R. – Si il cardinal Martini aveva ragione. A Roma ho avuto la fortuna di vivere in un monastero molto aperto a livello ecumenico. C’era sempre l’occasione di chiamare non soltanto rappresentanti del mondo ebraico ma anche ortodosso ed evangelico. I Vangeli che consideriamo come parola di Dio, e non parlo degli apocrifi ma quelli canonici, sono politica. Ed è interessantissimo leggerli al di là di ogni credo religioso e conoscerli nella loro forma perché raccontano quattro storie che sono diverse, perché ciascuna aveva il compito di trasmettere e parlare ad una comunità differente; perché quella di Luca era diversa da quella Matteo, Marco o Giovanni. E la nostra è comprensione parziale che ci rende “paolini” e non cristiani come abitualmente ripeteva la mia insegnante di ebraico, perché per essere cristiani dovremmo essere più “ecumenici” e cogliere dalle altre realtà aspetti diversi della religione che non siamo abituati a considerare e che invece sono importanti. Il mondo cattolico si lascia cullare da una sorta di fideismo e così ci si salva da ogni responsabilità ma si rinuncia anche ad ogni possibilità di confronto.
D. – Delle suore che ti hanno accompagnato in questi anni di impegno nelle Clarisse, me senti ancora qualcuna?

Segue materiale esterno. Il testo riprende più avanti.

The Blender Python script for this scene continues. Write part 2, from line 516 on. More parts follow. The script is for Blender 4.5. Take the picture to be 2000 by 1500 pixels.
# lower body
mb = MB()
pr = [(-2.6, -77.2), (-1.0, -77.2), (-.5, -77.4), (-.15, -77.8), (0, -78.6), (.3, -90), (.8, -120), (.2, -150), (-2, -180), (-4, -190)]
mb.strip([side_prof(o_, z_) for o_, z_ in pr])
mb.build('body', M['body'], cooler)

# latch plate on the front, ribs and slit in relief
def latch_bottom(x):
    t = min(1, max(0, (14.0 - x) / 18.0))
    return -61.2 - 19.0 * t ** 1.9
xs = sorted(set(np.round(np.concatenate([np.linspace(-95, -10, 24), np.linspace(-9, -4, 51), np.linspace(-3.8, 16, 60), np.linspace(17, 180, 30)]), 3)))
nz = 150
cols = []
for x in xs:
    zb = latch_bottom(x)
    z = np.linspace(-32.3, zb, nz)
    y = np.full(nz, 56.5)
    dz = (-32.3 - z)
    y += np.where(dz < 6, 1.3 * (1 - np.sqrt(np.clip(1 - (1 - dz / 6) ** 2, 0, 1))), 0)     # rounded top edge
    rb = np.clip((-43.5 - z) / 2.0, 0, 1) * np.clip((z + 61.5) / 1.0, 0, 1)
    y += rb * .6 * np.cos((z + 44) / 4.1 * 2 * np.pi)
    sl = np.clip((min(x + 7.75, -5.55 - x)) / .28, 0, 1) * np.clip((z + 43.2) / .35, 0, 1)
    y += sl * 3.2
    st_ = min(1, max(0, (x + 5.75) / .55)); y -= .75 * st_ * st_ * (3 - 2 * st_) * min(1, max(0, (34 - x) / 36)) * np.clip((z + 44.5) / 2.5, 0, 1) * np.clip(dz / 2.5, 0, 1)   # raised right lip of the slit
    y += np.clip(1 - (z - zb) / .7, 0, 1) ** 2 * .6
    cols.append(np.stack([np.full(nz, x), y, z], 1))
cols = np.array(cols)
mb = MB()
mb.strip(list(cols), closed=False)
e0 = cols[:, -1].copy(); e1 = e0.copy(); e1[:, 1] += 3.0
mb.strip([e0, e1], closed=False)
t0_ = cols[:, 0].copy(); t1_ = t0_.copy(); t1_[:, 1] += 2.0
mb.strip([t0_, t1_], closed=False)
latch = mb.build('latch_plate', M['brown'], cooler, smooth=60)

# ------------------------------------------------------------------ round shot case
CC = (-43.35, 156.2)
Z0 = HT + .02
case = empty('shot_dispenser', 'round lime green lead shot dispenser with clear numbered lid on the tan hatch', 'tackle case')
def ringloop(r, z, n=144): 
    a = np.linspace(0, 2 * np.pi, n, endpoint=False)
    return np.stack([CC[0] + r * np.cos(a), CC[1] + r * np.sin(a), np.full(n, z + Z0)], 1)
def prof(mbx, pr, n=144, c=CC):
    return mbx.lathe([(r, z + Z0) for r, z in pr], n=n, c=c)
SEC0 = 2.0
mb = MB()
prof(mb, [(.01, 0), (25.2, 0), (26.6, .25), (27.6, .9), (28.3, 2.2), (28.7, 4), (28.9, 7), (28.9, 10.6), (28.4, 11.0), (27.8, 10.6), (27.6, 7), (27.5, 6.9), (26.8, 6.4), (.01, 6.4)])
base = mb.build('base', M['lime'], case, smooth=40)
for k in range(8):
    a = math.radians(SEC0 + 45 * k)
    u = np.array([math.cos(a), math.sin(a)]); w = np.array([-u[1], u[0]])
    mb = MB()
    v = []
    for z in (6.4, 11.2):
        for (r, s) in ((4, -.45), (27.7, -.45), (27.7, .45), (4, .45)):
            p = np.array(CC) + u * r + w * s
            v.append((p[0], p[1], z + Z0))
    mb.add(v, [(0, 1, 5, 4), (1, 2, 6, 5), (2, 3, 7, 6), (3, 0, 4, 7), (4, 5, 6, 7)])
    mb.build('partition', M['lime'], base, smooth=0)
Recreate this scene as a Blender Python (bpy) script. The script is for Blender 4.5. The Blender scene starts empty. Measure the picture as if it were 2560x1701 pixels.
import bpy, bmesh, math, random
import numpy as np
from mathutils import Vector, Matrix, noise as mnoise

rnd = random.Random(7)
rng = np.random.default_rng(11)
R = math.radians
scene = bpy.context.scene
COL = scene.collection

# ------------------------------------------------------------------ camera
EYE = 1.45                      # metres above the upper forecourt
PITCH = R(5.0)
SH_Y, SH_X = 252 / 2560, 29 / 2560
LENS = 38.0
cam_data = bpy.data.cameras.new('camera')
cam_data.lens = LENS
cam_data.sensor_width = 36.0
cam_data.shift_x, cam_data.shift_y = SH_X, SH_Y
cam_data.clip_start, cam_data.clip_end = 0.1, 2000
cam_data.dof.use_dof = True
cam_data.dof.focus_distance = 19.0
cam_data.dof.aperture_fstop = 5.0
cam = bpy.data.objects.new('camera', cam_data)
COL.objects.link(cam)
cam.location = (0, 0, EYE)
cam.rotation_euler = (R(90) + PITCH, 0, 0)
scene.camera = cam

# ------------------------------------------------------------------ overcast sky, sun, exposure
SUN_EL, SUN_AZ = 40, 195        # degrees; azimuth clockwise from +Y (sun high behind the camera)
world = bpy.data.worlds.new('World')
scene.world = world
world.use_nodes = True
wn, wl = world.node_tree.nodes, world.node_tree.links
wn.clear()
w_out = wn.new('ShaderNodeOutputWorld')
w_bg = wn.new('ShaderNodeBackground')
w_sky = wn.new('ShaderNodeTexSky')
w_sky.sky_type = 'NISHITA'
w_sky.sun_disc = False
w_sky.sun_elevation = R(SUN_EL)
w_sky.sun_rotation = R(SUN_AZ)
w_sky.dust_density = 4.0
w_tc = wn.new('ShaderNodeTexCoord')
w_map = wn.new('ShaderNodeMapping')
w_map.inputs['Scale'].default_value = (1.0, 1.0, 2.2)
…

R. – Direi poche persone. Molte sono oggi anziane, Di molte ho perso i contatti ed al di fuori del contesto religioso non saprei come contattarle. Quindi..
D. – In “All’alba ti ritroverò”, hai raccolto la testimonianza della suora abusata ed hai firmato il libro con lo pseudonimo Rut Pavoncello
R. – Si. Su precise indicazioni della vittima ho utilizzato uno pseudonimo per firmare il libro. Ho raccolto le sue testimonianze incontrandola a più riprese. Tutti i riferimenti riportati sono di fantasia: nomi e luoghi. Purtroppo è reale la storia di una suora missionaria violentata a ventitré anni e messa incinta da un prete. Alla quale viene richiesta la rinuncia al figlio, che sarebbe poi stato lasciato in adozione, pur di mantenere il posto nell’Ordine. Lei rifiuterà, i genitori che adotteranno il bimbo lo cresceranno, ospitando anche la figlia in casa. Oggi questa persona ha pressappoco sessant’anni e vive come laica in un struttura religiosa. Durante la sua vita ha patito problemi di carattere psicologico che l’hanno costretta a più ricoveri.. Il caso è stato denunciato, ma il colpevole non c’è più. Il prete che l’aveva violentata è ormai morto. E’ sconcertante il fatto che i testimoni, siano a distanza di anni ancora omertosi e chiusi in silenzio.
D. – Hai ancora incontrato quella persona?
R. – No, non più. Pubblicato il libro non ho più avuto modo di sentirla. Resta comunque in me traccia di quegli incontri perché mi ha segnato sensibilmente sia la vicenda che la persona.